Given task
Render the material again word for word, skipping the pictures in it.

Raw data
■ ■ ■ ■
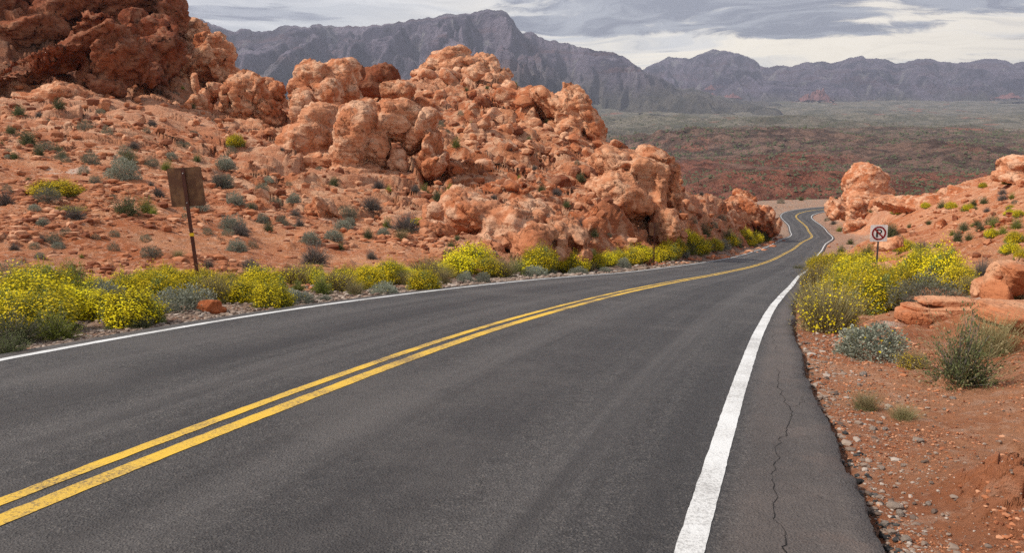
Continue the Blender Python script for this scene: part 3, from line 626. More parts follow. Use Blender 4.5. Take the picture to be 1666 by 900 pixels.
# low desert scrub over the valley floor, too many to count
vv = np.zeros(len(VAL.data.vertices) * 3, np.float32); VAL.data.vertices.foreach_get('co', vv); vv = vv.reshape(-1, 3)
vm = np.flatnonzero((vv[:, 1] > 240) & (vv[:, 1] < 2600) & (vv[:, 0] / vv[:, 1] > -.05) & (vv[:, 0] / vv[:, 1] < .75))
ns_ = 26000; jj = vm[RNG.choice(len(vm), ns_)]
q0 = vv[jj] + RNG.normal(size=(ns_, 3)) * np.array([1.0, 2.5, 0]) * (vv[jj][:, 1:2] / 500)
keep = fbm(q0 * [1, 1, 0], .012, 3) > -.35; q0 = q0[keep]; ns_ = len(q0)
tet = np.array([(1, 0, 0), (.3, .95, 0), (-.8, .6, 0), (-.8, -.6, 0), (.3, -.95, 0), (.35, .2, .8), (-.3, .25, .95), (0, -.4, .75)], np.float32); tf = np.array([(0, 1, 5), (1, 6, 5), (1, 2, 6), (2, 3, 6), (3, 7, 6), (3, 4, 7), (4, 0, 5), (4, 5, 7), (5, 6, 7)])
sz = (RNG.random(ns_) ** 2 * 1.1 + .5) * np.clip(q0[:, 1] / 600, .7, 2.2)
Vs = tet[None] * sz[:, None, None] * RNG.uniform(.7, 1.2, (ns_, 8, 1)) + q0[:, None]
M_scrub, t, b = material('scrub_leaf'); t.l.new(t.mix(t.noise(world_pos(t), .08, 3), (.05, .055, .028), (.13, .135, .075)), b.inputs[0])
tag(mesh_np('valley_scrub', Vs.reshape(-1, 3), (tf[None] + (np.arange(ns_) * 8)[:, None, None]).reshape(-1, 3), M_scrub, smooth=False), kind='stuff')
VV = []; FF = []; n = 0
for a in ((1330, 160, 6900, 44, 17, 0), (1312, 161, 6850, 24, 9, 5), (1150, 158, 6800, 52, 7, 9), (1155, 144, 7300, 16, 6, 13), (1188, 158, 6850, 34, 7, 15), (1640, 158, 7000, 40, 8, 19)):
    V, F = far_hill(*a); VV.append(V); FF.append(F + n); n += len(V)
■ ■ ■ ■
Output for this task
Continue the Blender Python script for this scene: part 3, from line 626. More parts follow. Use Blender 4.5. Take the picture to be 1666 by 900 pixels.
# low desert scrub over the valley floor, too many to count
vv = np.zeros(len(VAL.data.vertices) * 3, np.float32); VAL.data.vertices.foreach_get('co', vv); vv = vv.reshape(-1, 3)
vm = np.flatnonzero((vv[:, 1] > 240) & (vv[:, 1] < 2600) & (vv[:, 0] / vv[:, 1] > -.05) & (vv[:, 0] / vv[:, 1] < .75))
ns_ = 26000; jj = vm[RNG.choice(len(vm), ns_)]
q0 = vv[jj] + RNG.normal(size=(ns_, 3)) * np.array([1.0, 2.5, 0]) * (vv[jj][:, 1:2] / 500)
keep = fbm(q0 * [1, 1, 0], .012, 3) > -.35; q0 = q0[keep]; ns_ = len(q0)
tet = np.array([(1, 0, 0), (.3, .95, 0), (-.8, .6, 0), (-.8, -.6, 0), (.3, -.95, 0), (.35, .2, .8), (-.3, .25, .95), (0, -.4, .75)], np.float32); tf = np.array([(0, 1, 5), (1, 6, 5), (1, 2, 6), (2, 3, 6), (3, 7, 6), (3, 4, 7), (4, 0, 5), (4, 5, 7), (5, 6, 7)])
sz = (RNG.random(ns_) ** 2 * 1.1 + .5) * np.clip(q0[:, 1] / 600, .7, 2.2)
Vs = tet[None] * sz[:, None, None] * RNG.uniform(.7, 1.2, (ns_, 8, 1)) + q0[:, None]
M_scrub, t, b = material('scrub_leaf'); t.l.new(t.mix(t.noise(world_pos(t), .08, 3), (.05, .055, .028), (.13, .135, .075)), b.inputs[0])
tag(mesh_np('valley_scrub', Vs.reshape(-1, 3), (tf[None] + (np.arange(ns_) * 8)[:, None, None]).reshape(-1, 3), M_scrub, smooth=False), kind='stuff')
VV = []; FF = []; n = 0
for a in ((1330, 160, 6900, 44, 17, 0), (1312, 161, 6850, 24, 9, 5), (1150, 158, 6800, 52, 7, 9), (1155, 144, 7300, 16, 6, 13), (1188, 158, 6850, 34, 7, 15), (1640, 158, 7000, 40, 8, 19)):
    V, F = far_hill(*a); VV.append(V); FF.append(F + n); n += len(V)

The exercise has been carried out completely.